Dans ses déliés à la fois poignants et lumineux, la plume de Djaïli Amadou Amal ne trébuche jamais dans le glauque ou alors dans un message au gros feutre sur l'Islam. Elle sait, en revanche, scruter au scalpel un système où la dissimulation vaut domination. "Munyal ! Patience !", ne cesse-t-on de conseiller à ces femmes peules dès lors qu'elles se rebellent ou s'émancipent. Un geste de trop, et c'est leur mère qui est répudiée, chassée de la "concession", cette grande demeure ou chaque épouse est cloisonnée dans un appartement avec sa progéniture. Les pilules de Viagra circulent -il faut veiller à son honneur-, les liasses de billet également. Le mari faussement attentionné devient un fauve dès qu'il se croit volé. On est alors bien loin de toute considération sur la loi divine.

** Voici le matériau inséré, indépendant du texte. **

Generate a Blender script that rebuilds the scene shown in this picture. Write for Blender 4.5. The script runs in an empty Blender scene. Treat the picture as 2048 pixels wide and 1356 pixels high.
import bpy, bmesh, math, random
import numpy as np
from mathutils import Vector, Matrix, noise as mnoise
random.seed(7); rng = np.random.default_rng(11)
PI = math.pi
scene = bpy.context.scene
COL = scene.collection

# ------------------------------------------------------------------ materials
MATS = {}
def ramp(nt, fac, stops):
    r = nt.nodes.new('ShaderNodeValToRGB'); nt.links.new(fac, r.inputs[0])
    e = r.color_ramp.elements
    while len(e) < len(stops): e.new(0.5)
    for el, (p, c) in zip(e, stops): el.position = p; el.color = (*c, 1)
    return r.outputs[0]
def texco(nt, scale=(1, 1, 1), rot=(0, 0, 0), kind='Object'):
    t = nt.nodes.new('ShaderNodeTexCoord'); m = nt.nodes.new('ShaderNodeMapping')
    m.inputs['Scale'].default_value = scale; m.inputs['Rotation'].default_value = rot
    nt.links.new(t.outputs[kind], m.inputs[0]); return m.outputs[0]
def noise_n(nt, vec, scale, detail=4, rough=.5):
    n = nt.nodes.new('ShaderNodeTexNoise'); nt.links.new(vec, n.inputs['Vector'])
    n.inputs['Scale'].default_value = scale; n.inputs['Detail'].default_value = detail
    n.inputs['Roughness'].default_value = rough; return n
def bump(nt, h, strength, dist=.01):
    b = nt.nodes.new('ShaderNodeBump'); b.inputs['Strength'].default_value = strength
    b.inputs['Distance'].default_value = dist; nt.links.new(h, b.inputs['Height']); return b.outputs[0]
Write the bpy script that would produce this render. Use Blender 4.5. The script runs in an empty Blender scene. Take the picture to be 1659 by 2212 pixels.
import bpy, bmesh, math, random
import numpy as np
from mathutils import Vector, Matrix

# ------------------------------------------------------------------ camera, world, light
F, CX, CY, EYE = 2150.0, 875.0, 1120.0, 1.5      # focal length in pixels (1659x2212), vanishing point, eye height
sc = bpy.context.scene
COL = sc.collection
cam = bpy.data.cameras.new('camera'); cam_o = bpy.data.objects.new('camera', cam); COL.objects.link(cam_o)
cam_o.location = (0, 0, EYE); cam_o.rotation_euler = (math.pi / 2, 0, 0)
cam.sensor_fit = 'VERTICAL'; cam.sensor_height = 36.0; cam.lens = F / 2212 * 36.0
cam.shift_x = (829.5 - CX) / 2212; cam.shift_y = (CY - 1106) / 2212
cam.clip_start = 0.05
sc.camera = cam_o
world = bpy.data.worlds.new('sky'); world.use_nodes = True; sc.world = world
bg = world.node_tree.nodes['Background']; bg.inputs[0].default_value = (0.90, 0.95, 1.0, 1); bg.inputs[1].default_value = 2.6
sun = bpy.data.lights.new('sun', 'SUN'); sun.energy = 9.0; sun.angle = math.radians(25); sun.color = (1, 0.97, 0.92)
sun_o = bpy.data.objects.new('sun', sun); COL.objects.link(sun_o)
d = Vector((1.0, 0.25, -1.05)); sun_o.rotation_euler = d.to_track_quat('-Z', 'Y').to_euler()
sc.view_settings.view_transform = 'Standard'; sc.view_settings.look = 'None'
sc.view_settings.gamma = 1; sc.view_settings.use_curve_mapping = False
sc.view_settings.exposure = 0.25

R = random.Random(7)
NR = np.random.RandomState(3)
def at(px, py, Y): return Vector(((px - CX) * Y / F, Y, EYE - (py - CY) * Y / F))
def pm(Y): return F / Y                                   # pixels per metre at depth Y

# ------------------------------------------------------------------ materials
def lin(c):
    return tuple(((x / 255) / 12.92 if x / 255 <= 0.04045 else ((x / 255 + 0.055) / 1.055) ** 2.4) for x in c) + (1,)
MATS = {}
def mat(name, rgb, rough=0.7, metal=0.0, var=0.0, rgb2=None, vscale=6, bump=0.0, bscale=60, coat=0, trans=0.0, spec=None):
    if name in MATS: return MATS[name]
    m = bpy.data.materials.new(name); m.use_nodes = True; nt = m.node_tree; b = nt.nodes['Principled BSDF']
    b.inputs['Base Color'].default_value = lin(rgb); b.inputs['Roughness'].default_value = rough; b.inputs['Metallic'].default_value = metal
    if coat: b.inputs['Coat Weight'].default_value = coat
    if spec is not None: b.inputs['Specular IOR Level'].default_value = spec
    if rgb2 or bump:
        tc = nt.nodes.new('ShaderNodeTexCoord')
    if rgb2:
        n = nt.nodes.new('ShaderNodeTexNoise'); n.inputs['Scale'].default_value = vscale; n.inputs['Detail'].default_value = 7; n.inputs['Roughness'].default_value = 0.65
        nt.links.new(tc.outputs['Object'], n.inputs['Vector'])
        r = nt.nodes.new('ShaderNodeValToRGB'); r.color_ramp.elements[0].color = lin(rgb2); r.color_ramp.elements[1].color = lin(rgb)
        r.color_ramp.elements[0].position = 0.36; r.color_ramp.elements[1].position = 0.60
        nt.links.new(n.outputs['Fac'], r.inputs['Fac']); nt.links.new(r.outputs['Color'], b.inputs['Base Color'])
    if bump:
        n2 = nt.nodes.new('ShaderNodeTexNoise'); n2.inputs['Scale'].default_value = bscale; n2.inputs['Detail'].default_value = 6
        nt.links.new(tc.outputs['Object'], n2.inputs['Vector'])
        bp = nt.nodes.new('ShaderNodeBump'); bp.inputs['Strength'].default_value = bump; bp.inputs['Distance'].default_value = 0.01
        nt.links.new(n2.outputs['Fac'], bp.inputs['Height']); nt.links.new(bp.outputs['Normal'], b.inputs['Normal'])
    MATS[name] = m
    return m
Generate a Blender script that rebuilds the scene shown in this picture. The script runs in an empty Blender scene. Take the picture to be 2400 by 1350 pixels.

Fondatrice de l'association Femmes du Sahel, Djaïli Amadou Amal écrit corps et âme. La plume, on l'imagine, part de son propre vécu. Elle y ajoute une finesse de construction qui saute aux yeux lorsque survient le troisième personnage féminin de cette odyssée, Safira, la "première épouse" du mari de Ramla. Silences assassins entre les conjointes successives. Non-dits, jalousies, complots... Un cycle infernal s'enclenche, enchâssé à la soumission des mères, des tantes ou des amies proches vers qui il est impossible de se tourner. "Munyal ! Patience !", c'est leur bâillon. Djaïli Amadou Amal offre au contraire des mots qui libèrent.

Les impatientes, Djaïli Amadou Amal (Editions Emmanuelle Collas). En lice pour le Goncourt.